GOAL: Print, exactly as they stand, the lines from the start of the listing to the line containing "from mathutils import Vector, Matrix", inclusive.

--- BEGIN DATA EXCERPT ---

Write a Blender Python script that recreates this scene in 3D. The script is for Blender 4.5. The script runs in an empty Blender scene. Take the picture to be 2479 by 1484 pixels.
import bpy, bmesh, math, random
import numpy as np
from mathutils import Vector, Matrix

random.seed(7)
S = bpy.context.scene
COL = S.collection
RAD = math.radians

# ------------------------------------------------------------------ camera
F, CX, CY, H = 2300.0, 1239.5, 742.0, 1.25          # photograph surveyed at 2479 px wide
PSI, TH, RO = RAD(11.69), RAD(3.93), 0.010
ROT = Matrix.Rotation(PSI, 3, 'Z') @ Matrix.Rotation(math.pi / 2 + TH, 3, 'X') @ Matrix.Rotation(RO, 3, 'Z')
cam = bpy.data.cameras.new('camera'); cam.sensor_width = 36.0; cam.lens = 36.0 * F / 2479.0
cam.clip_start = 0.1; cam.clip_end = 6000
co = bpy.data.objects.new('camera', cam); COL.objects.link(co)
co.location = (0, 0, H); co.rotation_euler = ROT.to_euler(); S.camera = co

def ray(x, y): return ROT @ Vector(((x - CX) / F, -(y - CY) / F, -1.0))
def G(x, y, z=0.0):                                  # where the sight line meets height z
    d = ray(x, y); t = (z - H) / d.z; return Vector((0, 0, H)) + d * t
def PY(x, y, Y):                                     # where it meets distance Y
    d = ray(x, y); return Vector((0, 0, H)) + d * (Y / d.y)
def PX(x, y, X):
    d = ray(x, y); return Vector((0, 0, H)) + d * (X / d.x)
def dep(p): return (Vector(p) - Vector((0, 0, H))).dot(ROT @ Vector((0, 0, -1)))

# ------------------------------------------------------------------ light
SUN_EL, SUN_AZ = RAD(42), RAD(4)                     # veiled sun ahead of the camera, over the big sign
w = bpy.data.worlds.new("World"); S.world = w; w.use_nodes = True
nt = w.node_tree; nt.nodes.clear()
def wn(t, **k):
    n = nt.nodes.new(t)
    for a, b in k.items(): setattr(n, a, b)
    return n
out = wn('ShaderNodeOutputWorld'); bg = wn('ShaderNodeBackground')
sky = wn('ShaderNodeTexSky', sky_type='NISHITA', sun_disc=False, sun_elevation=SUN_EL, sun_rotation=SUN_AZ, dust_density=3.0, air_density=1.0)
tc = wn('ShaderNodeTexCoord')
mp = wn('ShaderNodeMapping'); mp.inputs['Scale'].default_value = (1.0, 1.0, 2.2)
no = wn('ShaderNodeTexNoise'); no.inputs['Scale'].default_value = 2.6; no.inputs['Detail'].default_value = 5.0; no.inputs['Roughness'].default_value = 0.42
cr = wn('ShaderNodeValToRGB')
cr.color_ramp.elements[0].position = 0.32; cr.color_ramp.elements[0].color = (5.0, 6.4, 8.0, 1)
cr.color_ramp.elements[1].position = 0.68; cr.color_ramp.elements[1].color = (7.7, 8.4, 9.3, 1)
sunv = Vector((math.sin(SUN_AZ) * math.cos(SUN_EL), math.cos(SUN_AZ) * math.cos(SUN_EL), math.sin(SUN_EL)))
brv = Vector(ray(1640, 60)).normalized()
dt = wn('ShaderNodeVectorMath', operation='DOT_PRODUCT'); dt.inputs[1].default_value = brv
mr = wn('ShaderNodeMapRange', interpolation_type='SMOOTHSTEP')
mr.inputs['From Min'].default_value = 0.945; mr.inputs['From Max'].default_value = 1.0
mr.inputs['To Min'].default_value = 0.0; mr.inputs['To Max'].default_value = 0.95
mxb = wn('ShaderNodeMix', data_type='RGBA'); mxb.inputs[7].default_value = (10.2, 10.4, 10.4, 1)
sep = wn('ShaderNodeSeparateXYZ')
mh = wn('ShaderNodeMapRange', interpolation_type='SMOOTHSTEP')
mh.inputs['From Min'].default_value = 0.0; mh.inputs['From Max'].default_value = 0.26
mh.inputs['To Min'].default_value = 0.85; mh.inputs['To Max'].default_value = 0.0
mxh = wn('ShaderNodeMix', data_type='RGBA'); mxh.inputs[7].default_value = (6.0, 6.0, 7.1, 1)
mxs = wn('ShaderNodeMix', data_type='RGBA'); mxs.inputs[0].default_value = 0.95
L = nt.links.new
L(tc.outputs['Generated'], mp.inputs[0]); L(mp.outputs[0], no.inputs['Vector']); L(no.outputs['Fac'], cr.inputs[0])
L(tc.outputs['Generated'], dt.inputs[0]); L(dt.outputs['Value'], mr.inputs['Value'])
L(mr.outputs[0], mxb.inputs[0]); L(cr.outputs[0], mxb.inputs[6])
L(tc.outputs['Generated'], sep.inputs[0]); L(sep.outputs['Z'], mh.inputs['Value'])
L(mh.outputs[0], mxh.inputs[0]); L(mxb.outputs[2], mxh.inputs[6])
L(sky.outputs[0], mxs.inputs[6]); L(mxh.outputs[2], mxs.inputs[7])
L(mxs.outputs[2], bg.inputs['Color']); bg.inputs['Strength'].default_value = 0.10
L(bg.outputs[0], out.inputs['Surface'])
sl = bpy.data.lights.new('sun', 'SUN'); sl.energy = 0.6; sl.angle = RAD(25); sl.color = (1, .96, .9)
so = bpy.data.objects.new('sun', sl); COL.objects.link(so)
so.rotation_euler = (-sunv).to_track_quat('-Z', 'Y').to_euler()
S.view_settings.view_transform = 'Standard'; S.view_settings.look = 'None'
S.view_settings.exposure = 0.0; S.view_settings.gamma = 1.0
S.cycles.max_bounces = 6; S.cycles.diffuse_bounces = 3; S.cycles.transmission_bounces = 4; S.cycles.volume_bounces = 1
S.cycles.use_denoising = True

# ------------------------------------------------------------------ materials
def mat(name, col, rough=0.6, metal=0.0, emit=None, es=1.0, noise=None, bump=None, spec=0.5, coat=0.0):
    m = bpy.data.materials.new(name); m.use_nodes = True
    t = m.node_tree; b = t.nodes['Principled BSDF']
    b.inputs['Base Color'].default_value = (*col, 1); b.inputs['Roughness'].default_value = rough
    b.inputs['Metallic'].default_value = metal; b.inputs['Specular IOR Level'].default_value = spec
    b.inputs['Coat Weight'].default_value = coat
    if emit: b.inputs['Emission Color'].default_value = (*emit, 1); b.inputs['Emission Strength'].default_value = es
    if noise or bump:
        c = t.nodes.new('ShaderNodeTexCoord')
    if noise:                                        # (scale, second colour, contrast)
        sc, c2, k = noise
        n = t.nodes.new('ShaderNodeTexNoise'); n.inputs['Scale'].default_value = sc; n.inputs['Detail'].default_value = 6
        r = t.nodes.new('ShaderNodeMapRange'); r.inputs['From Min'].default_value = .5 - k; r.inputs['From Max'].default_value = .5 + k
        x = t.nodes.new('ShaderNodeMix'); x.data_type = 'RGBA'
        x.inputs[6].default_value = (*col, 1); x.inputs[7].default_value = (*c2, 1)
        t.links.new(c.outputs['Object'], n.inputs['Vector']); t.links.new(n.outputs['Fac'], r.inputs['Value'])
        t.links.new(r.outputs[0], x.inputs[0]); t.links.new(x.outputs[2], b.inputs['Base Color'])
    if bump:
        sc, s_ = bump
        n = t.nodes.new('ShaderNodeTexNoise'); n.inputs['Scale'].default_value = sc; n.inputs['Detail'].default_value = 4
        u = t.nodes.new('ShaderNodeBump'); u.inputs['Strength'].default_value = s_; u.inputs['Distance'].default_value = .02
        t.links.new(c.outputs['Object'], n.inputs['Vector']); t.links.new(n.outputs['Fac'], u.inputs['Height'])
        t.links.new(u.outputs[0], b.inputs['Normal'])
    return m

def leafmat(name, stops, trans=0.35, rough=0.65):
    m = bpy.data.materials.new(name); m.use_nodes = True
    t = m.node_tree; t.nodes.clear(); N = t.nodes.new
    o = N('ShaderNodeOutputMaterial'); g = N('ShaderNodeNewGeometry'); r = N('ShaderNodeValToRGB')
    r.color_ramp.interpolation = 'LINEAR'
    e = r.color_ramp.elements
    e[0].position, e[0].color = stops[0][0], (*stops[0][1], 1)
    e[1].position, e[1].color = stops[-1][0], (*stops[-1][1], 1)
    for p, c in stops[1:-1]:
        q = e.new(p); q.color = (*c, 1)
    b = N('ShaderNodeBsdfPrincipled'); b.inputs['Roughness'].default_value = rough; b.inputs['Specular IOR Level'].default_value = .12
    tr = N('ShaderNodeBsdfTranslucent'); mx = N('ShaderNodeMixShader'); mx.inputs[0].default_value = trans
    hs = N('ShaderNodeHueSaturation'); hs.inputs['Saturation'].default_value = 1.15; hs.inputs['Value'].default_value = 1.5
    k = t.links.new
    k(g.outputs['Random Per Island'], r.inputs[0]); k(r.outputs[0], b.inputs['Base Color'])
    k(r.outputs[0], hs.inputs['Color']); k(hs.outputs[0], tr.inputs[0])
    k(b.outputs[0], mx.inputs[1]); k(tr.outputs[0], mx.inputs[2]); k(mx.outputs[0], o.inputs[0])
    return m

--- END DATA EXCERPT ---

WORKED SOLUTION:
Write a Blender Python script that recreates this scene in 3D. The script is for Blender 4.5. The script runs in an empty Blender scene. Take the picture to be 2479 by 1484 pixels.
import bpy, bmesh, math, random
import numpy as np
from mathutils import Vector, Matrix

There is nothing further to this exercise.